Bluefield Daily Telegraph, Bluefield, WV


August 1, 2013

Turnpike tolls

Chafin, Cole plan merits support

— — Area lawmakers are still correctly working to see that roughly $4 million in turnpike toll revenues are returned to the governing bodies of Mercer, Raleigh, Fayette and Kanawha counties. Their proposal is sound, and merits unanimous support among fellow lawmakers in both the House of Delegates and the Senate.

The issue of returning a portion of all collected turnpike tolls to the four counties that host the 88-mile toll road was discussed last week during the legislative interims in Charleston. The committee is looking at several options relating to the West Virginia Parkways Economic Development and Tourism Authority, and the bonds associated with the toll road that are due to be paid in full come 2019.

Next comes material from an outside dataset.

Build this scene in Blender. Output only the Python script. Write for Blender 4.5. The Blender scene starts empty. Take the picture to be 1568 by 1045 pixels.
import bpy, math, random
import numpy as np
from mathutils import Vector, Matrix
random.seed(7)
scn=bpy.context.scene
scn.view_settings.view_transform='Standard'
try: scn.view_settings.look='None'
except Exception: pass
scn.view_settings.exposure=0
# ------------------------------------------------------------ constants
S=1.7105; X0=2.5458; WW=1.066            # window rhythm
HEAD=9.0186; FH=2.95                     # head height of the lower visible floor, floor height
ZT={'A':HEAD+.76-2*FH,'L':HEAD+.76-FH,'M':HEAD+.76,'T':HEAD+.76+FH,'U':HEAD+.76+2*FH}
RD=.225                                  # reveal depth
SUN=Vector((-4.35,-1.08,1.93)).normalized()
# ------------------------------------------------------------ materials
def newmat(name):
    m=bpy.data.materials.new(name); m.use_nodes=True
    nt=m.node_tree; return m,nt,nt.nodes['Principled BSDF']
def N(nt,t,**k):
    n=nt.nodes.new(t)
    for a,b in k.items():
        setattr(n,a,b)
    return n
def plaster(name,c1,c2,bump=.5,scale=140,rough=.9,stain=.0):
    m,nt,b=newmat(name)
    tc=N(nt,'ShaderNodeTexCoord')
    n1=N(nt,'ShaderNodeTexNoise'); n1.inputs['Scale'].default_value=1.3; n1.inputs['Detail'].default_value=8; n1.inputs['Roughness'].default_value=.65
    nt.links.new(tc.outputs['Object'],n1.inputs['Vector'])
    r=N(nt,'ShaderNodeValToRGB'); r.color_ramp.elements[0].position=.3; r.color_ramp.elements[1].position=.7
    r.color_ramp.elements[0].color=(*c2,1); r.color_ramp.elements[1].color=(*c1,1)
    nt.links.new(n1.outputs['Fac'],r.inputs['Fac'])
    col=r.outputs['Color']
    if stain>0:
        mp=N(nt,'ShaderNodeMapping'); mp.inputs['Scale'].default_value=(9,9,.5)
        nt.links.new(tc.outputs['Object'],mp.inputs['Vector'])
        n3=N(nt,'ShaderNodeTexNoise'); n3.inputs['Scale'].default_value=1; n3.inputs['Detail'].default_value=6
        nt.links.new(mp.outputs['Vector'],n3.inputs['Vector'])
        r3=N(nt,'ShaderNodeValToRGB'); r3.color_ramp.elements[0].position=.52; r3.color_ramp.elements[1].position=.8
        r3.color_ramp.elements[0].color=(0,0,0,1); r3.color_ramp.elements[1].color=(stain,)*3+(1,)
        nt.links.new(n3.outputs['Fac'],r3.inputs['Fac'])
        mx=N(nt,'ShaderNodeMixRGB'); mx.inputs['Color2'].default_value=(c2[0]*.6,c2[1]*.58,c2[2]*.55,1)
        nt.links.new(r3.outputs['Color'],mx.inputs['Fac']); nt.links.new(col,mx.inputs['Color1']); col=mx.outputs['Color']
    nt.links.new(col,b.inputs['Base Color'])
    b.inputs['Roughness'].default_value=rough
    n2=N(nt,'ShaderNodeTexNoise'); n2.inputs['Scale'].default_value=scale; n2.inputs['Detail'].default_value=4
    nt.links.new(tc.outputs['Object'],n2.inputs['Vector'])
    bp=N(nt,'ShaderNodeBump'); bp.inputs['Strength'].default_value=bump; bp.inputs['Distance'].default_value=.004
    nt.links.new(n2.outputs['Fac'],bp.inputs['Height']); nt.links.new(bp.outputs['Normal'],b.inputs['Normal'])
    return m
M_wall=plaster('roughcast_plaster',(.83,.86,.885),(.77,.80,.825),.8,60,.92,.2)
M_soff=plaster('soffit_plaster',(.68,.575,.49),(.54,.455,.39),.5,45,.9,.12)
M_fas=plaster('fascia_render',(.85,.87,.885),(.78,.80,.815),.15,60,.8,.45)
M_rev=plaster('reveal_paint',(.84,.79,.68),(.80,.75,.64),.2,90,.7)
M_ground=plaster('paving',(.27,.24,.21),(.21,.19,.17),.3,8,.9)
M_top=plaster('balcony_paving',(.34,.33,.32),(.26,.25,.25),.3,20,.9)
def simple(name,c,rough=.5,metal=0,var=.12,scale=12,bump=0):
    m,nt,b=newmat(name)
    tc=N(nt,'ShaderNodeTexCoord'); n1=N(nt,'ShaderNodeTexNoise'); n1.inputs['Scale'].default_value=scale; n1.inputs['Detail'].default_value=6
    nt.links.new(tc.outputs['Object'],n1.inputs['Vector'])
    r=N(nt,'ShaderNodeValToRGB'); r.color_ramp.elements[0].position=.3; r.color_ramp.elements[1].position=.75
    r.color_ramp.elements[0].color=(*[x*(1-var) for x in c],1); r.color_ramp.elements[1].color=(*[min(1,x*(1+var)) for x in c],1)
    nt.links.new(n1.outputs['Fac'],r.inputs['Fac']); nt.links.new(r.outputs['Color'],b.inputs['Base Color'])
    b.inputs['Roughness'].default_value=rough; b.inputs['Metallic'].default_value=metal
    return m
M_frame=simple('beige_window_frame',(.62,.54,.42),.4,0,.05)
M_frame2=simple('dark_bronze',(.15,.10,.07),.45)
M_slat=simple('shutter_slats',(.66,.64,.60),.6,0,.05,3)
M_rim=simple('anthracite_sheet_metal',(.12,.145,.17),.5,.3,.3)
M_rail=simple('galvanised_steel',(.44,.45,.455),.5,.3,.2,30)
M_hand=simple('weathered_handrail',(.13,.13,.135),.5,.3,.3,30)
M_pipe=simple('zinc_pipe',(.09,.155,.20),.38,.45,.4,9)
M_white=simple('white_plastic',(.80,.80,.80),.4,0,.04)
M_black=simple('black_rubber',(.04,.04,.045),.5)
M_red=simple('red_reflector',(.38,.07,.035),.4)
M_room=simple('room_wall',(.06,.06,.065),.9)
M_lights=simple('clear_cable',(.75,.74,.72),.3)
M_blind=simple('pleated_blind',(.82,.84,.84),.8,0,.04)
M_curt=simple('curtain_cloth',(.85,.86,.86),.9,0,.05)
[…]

But the committee also is looking at Senate Bill 475, which was introduced by Sen. Truman Chafin, D-Mingo, and co-sponsored by Sen. Bill Cole, R-Mercer, and 15 other lawmakers. The legislation would require the Parkways Authority to transfer one half of 1 percent of the gross revenues it receives from operating the West Virginia Turnpike to the county commissions where the highway is located. That would equate to about $4 million. A committee was created to study the option of dispensing a portion of the turnpike tolls to host counties, according to Chafin. Chafin says the funds could be used for everything from improving emergency service availability and equipment on the roadway to economic development.

“Although the turnpike is being used by people from all over the state, it is the residents of these four counties who have to pay more in tolls and taxes than anyone else and it would be nice for just a little of that money to return for the betterment of their communities,” Chafin said.

The proposal is expected to face legal challenges, including the suggestion that it would be in violation of the original bond convenants. If that is the case, the next step would be waiving or rewriting those convenants, according to Cole. Such a challenge from the Parkways Authority is to be expected, as the turnpike is West Virginia’s sacred cash cow. And without a toll road, there is no need for a Parkways Authority.

We would urge all lawmakers — in both the House and Senate — to support Chafin and Cole’s initiative. It’s a good first step to resolving the unfair turnpike toll burden that residents and business owners in southern West Virginia continue to shoulder.

But it’s just that — a first step. Once the original bond debt is paid in full come 2019 the tolls must be removed and the jurisdiction of the turnpike must be transferred to the West Virginia Division of Highways for maintenance and upkeep.  Any attempt by the Parkways Authority or lawmakers to continue charging for the use of the toll road once the original bonds are paid in full would be unfair to the many motorists who utilize this highway.

In the meantime, lawmakers should spread some of the wealth obtained from the turnpike to the four counties where it is operated.

And members of the Mercer County Commission should start thinking now about how the potential new revenue could be used. A little proactive action on the local level would be helpful this time around.